Karlene Weise, president of the Gateway Plaza Tenants Association, participates in musical events, she said, but sometimes after she returns from her job as a document specialist at J.P. Morgan, she prefers to sit on the esplanade: “I just look at the water and the Statue of Liberty, and after a few minutes, I’m better.”
The Schools
M276, Battery Park City School, in the southern part of the neighborhood, has 802 students in kindergarten through eighth grade. According to the 2016-2017 School Quality Snapshot, 75 percent met state standards in English, compared to 41 percent citywide; 72 percent met state math standards, compared to 38 percent citywide.
At P.S. 89, Liberty School, there are 420 students enrolled in prekindergarten through fifth grade; last year, 79 percent met state standards in English, versus 40 percent citywide, and 85 percent met state math standards, versus 42 percent citywide.

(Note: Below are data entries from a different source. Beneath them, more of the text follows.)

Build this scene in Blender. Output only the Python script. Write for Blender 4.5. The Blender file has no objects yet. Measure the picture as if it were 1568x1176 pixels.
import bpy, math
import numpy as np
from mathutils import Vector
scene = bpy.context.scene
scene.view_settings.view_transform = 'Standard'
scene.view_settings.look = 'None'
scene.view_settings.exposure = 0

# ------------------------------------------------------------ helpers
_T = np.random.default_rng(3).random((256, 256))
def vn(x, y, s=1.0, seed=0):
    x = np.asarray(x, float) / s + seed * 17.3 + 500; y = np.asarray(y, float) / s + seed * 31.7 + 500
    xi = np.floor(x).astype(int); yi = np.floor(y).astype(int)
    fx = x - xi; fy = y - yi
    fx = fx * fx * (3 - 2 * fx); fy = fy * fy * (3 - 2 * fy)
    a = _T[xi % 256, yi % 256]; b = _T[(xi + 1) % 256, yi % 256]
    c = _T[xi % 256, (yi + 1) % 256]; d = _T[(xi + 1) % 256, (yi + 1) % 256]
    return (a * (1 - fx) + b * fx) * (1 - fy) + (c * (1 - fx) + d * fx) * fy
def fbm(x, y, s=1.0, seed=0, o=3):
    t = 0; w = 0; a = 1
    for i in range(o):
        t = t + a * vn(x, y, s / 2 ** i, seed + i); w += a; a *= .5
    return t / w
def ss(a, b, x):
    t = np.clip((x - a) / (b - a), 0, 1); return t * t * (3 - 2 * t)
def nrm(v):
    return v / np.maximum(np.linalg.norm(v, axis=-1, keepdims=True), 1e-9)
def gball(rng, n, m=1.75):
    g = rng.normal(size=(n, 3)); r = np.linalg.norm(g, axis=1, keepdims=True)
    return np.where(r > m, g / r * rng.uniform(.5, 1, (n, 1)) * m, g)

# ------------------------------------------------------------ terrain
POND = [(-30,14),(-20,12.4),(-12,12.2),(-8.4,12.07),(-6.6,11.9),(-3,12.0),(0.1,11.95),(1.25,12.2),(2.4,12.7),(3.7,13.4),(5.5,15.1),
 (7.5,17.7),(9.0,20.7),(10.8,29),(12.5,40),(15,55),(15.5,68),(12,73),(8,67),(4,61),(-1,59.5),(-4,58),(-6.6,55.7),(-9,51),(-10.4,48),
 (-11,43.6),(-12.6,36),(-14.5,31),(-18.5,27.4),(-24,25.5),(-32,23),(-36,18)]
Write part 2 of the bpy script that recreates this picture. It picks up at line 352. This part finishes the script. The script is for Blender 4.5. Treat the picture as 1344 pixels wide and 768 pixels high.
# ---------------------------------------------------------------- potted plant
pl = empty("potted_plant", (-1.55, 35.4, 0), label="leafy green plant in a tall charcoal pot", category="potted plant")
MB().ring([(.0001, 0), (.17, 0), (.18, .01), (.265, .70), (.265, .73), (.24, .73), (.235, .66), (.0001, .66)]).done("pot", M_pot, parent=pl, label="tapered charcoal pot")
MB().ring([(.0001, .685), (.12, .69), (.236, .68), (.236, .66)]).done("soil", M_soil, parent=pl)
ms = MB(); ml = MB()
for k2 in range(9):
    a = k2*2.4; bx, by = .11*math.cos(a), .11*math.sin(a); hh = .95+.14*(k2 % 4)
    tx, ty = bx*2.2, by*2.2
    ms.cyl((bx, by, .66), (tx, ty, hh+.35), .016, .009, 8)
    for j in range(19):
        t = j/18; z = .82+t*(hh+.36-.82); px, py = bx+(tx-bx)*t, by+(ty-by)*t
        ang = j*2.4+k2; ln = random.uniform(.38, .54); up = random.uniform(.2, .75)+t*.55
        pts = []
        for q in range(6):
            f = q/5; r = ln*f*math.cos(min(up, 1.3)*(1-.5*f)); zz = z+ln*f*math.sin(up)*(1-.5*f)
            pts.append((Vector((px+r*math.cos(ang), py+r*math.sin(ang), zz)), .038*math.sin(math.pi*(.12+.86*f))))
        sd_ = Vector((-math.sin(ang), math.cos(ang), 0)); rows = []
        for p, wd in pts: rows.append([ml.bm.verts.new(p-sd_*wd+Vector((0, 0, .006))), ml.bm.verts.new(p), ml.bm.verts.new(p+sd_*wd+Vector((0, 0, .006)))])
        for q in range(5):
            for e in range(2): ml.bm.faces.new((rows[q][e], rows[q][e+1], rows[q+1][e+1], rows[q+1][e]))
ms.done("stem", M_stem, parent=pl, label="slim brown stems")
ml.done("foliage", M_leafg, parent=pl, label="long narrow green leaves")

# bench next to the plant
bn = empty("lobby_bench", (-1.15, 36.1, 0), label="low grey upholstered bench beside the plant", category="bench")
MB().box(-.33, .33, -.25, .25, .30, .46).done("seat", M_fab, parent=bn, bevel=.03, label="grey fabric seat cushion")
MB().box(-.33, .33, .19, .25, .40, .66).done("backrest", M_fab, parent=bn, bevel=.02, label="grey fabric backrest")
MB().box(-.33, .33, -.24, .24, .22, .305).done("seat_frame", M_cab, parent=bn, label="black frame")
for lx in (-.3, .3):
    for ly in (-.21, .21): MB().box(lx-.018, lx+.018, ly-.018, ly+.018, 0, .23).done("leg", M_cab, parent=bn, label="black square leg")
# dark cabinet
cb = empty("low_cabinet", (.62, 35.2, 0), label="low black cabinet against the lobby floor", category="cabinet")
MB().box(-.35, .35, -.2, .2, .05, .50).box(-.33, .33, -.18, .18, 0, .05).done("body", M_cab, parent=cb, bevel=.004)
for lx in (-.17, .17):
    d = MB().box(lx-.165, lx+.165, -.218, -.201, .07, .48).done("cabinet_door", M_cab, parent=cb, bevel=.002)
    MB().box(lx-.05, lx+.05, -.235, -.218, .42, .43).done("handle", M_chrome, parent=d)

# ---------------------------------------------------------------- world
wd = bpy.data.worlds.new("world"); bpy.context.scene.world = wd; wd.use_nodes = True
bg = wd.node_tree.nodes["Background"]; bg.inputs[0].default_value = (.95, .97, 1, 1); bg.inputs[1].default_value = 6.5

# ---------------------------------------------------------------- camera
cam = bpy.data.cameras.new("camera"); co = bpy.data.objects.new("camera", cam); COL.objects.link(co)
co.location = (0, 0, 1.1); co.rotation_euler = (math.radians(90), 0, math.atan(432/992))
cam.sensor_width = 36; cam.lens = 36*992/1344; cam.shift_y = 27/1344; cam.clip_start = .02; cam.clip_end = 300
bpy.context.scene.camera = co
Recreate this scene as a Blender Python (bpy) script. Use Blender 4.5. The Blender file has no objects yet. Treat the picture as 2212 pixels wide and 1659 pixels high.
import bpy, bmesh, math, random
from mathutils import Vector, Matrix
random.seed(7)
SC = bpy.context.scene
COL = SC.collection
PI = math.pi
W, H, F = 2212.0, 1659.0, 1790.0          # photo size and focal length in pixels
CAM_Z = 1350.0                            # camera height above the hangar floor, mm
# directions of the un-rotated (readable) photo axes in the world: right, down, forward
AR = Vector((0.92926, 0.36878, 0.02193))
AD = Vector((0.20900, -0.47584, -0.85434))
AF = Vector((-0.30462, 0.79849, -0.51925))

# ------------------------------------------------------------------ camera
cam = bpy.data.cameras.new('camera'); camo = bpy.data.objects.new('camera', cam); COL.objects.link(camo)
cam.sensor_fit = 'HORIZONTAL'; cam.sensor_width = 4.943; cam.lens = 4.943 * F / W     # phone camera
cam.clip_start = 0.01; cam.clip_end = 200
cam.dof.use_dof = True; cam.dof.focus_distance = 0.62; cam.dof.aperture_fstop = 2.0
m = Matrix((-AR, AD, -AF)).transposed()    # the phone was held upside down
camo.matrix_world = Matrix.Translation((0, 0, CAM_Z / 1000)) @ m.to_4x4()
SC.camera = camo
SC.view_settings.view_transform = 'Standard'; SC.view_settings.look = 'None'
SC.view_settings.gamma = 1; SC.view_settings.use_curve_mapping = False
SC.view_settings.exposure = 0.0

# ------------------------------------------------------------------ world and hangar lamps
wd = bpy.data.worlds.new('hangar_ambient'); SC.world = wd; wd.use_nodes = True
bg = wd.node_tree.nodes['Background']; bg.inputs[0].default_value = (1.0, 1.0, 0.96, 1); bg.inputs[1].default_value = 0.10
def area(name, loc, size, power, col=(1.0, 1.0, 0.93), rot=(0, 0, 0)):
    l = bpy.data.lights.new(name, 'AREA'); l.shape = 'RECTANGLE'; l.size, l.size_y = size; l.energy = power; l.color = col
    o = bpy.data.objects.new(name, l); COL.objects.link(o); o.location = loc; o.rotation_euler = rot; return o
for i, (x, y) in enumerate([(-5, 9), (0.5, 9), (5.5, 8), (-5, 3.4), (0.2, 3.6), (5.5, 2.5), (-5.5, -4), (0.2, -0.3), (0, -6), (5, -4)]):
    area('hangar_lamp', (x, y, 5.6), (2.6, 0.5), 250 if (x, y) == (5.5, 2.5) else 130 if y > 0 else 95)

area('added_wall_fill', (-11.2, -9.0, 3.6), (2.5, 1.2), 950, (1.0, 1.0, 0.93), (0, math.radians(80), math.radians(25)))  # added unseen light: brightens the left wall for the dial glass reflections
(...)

The school shares a building with I.S. 289, Hudson River Middle School, which has 279 students in sixth through eighth grades. It is a screened school, accepting students based on a variety of academic criteria, and only residents of District 2, of which Battery Park City is a part, can apply. On state tests last year, 69 percent met standards in English, compared to 41 percent citywide, and 65 percent met state standards in math, compared to 33 percent citywide.
The Commute
Among the trains that make stops a few blocks east of West Street are the 1, 2, 3, 4, 5, 6, A, C, E, J, R and Z trains. The M9, M20 and M22 buses and a free shuttle bus operated by the Downtown Alliance also make stops in the neighborhood. A new pedestrian underpass starts in the Winter Garden Atrium at Brookfield Place and leads to the Oculus, the mall and transportation hub, designed by Santiago Calatrava, where most of these lines, and the PATH system, converge.
The History
After Sept. 11, 2001, when much of the area was damaged and many people were evacuated, about half the residents left for good. Since then, the community has rebounded and grown to about 16,000 residents, 2,000 more than was predicted a decade ago.